[EXERCISE GOAL]:
Search the material for "picture" and show all lines that contain it.

[MATERIAL PROVIDED]:
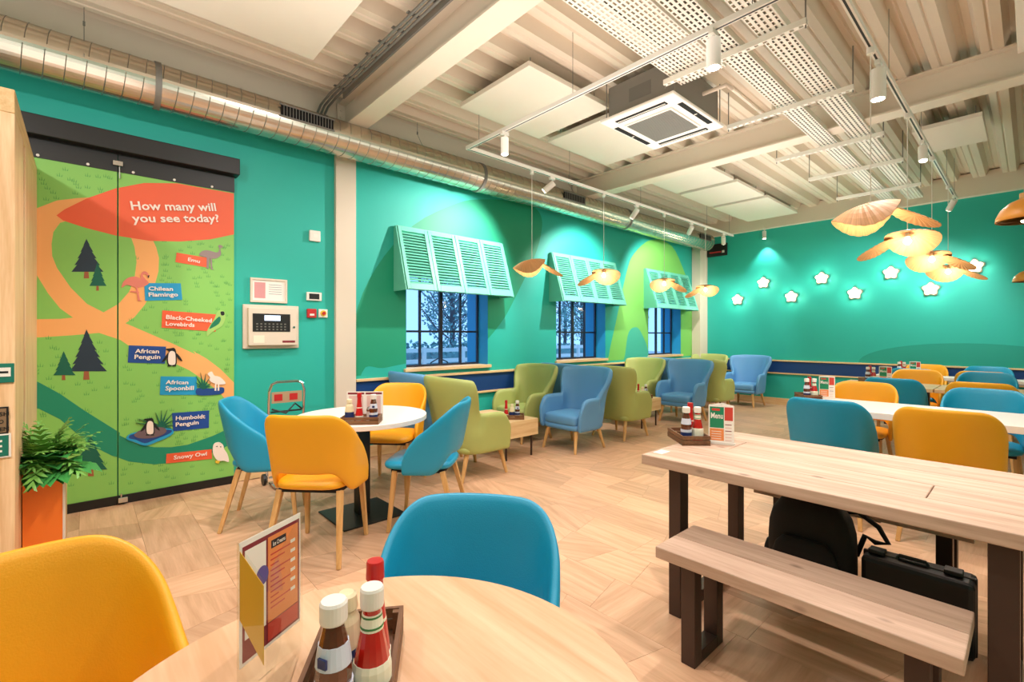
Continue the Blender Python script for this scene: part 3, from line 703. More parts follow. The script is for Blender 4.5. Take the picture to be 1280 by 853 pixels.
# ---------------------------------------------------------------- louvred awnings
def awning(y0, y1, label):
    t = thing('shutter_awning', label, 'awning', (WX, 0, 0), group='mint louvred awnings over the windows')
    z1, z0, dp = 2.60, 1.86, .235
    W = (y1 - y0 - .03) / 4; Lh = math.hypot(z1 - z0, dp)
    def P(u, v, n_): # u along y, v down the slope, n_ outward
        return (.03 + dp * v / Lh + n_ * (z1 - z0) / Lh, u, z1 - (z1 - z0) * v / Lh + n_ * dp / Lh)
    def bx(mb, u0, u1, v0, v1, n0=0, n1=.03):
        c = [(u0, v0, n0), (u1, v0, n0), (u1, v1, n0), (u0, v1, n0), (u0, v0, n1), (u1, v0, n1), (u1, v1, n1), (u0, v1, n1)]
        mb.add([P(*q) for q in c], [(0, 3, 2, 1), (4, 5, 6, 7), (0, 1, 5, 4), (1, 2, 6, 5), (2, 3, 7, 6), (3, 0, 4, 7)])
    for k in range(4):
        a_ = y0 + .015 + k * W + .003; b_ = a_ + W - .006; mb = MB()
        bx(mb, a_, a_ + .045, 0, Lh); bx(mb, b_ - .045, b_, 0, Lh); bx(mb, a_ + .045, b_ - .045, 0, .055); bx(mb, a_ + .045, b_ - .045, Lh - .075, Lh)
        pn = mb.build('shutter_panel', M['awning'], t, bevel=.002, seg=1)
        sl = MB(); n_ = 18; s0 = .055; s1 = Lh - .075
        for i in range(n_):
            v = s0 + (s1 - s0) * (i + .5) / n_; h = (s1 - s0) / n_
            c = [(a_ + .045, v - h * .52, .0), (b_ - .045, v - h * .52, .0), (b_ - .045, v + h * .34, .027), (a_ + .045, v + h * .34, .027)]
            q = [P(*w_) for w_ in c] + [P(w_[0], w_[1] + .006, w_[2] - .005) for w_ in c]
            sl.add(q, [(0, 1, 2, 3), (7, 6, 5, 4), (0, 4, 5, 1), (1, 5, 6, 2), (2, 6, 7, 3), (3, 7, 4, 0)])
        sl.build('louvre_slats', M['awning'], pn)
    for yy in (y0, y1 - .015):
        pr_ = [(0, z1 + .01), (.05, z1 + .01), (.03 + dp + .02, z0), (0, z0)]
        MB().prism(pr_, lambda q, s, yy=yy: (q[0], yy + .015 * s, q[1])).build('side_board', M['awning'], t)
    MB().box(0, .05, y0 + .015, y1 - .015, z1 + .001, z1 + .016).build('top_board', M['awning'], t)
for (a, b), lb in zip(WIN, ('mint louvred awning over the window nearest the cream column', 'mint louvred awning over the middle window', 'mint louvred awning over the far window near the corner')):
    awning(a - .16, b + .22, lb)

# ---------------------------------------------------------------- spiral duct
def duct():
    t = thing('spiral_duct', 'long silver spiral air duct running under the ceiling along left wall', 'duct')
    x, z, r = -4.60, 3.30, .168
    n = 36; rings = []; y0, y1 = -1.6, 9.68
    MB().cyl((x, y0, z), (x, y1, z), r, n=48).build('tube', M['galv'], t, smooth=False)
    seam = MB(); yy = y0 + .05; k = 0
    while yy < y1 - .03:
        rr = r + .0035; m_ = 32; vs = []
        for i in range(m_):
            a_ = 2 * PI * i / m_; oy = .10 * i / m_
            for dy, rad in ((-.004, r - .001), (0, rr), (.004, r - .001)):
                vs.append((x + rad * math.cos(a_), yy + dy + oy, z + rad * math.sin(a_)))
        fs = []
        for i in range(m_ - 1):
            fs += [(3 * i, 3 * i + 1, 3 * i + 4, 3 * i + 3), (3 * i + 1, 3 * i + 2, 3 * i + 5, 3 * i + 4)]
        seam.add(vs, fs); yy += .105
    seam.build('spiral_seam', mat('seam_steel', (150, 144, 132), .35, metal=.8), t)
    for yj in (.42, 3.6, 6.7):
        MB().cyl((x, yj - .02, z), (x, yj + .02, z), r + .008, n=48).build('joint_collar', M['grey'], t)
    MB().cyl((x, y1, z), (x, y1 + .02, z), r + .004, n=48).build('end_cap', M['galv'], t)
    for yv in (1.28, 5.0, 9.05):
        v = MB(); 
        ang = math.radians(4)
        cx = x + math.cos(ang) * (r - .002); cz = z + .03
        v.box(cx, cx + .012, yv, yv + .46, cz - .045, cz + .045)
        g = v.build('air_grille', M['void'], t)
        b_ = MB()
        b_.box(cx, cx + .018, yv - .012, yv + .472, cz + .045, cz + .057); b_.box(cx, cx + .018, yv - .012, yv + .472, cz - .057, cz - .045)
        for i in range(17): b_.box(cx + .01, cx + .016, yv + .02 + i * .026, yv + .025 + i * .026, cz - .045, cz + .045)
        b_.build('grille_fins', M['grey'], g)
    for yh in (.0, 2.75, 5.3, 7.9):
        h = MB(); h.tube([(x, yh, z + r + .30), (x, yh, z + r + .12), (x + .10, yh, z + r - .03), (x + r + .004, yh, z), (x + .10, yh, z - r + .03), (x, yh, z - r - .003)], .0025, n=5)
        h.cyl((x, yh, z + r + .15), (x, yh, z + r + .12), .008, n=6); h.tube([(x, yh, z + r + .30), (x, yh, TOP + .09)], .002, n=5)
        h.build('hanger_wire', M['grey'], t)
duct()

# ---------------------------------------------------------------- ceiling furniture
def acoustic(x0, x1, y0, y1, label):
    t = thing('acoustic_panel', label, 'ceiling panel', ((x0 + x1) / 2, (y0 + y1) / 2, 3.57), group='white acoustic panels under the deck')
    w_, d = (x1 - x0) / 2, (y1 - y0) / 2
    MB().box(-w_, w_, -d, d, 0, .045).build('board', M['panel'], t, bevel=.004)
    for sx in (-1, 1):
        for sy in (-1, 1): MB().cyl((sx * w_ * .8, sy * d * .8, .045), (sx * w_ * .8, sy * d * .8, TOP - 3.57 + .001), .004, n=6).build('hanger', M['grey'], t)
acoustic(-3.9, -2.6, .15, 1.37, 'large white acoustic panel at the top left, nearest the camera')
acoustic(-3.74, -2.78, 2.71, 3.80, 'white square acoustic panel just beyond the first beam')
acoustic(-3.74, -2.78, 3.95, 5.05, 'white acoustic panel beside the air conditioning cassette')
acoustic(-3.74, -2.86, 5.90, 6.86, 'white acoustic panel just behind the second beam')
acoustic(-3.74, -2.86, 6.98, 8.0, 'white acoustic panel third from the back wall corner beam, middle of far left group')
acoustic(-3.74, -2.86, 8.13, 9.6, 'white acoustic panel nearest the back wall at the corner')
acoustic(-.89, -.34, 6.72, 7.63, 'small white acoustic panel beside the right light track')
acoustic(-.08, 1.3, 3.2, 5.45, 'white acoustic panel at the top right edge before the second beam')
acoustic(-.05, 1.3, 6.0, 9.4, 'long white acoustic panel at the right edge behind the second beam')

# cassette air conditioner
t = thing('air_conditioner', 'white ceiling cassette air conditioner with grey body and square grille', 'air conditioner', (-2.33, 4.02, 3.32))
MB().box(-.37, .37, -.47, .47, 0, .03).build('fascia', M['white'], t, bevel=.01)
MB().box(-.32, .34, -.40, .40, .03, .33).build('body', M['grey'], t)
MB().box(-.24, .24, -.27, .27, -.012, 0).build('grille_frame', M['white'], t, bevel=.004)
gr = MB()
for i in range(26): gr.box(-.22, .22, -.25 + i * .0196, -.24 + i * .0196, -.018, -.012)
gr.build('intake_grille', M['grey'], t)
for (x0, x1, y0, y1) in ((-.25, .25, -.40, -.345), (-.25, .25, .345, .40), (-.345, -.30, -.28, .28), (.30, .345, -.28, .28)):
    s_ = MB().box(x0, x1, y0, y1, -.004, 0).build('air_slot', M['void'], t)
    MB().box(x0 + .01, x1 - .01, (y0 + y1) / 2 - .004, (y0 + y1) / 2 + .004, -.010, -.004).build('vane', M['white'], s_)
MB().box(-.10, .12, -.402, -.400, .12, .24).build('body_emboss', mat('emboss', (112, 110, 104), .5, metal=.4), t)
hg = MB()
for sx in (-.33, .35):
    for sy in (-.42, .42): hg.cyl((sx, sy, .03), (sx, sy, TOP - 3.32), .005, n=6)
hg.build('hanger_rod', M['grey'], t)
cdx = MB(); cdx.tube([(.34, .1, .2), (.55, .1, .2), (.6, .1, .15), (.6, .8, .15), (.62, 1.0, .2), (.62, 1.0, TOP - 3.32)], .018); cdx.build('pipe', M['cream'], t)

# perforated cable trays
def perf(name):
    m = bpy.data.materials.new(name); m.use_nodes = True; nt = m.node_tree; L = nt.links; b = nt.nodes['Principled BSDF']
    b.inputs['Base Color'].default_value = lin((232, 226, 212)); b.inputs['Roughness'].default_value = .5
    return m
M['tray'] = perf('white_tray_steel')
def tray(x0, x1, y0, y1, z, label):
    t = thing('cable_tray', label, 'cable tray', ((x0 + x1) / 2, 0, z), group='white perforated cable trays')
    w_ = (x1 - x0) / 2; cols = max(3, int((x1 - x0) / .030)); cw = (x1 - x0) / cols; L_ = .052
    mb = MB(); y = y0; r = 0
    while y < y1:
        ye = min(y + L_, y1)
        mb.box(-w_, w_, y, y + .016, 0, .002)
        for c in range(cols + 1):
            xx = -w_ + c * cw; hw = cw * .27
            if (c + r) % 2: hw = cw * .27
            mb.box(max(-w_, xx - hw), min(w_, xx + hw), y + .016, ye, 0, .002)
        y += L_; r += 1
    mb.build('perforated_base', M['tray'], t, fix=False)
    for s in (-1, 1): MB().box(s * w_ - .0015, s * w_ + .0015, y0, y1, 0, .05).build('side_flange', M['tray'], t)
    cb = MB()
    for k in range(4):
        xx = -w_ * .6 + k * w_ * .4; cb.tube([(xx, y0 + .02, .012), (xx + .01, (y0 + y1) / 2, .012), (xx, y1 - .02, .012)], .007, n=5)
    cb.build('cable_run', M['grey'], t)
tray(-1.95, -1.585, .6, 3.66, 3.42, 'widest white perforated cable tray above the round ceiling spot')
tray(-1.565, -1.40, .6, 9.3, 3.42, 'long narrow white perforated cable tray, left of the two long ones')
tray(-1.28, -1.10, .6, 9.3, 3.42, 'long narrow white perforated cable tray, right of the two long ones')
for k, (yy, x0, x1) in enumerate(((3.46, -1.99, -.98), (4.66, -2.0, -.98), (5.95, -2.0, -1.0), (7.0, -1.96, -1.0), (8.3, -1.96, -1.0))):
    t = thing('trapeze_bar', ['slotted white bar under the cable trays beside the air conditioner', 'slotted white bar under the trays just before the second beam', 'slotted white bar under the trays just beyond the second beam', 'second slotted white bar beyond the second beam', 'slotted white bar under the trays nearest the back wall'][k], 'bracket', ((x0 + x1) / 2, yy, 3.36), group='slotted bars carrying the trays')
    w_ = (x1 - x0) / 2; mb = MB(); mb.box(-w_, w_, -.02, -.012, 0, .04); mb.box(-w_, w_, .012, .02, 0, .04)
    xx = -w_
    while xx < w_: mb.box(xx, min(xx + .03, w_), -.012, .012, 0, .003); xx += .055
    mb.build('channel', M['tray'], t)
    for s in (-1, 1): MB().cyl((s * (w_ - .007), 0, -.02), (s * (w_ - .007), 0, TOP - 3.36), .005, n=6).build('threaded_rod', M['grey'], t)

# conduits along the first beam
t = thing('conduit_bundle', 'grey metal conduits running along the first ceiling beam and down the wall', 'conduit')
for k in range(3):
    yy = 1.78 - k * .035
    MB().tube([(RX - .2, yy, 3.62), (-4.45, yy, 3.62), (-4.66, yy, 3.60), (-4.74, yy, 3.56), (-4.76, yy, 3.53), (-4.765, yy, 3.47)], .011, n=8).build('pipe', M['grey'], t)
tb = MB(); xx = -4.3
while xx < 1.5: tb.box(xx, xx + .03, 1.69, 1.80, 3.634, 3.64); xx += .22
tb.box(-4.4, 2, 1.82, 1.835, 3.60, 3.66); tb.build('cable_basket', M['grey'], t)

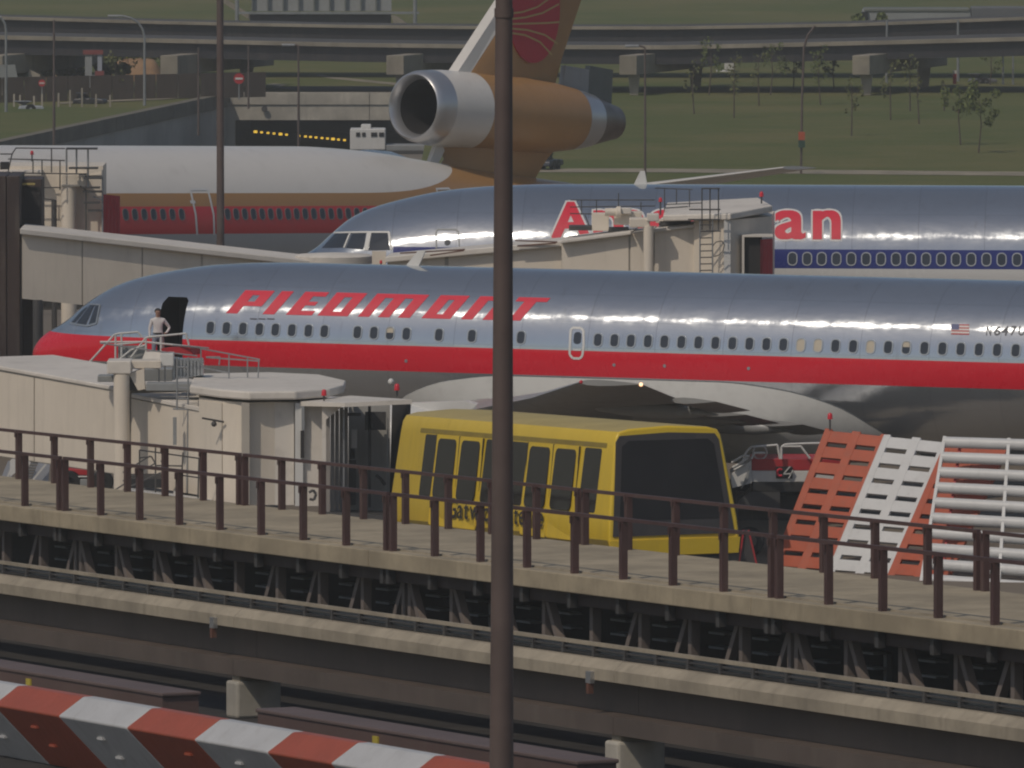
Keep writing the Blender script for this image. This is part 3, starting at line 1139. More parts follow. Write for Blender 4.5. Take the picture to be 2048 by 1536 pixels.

[THE REPLY]:
Continue the Blender Python script for this scene: part 3, from line 703. More parts follow. The script is for Blender 4.5. Take the picture to be 1280 by 853 pixels.
Keep writing the Blender script for this image. This is part 3, starting at line 1139. More parts follow. Write for Blender 4.5. Take the picture to be 2048 by 1536 pixels.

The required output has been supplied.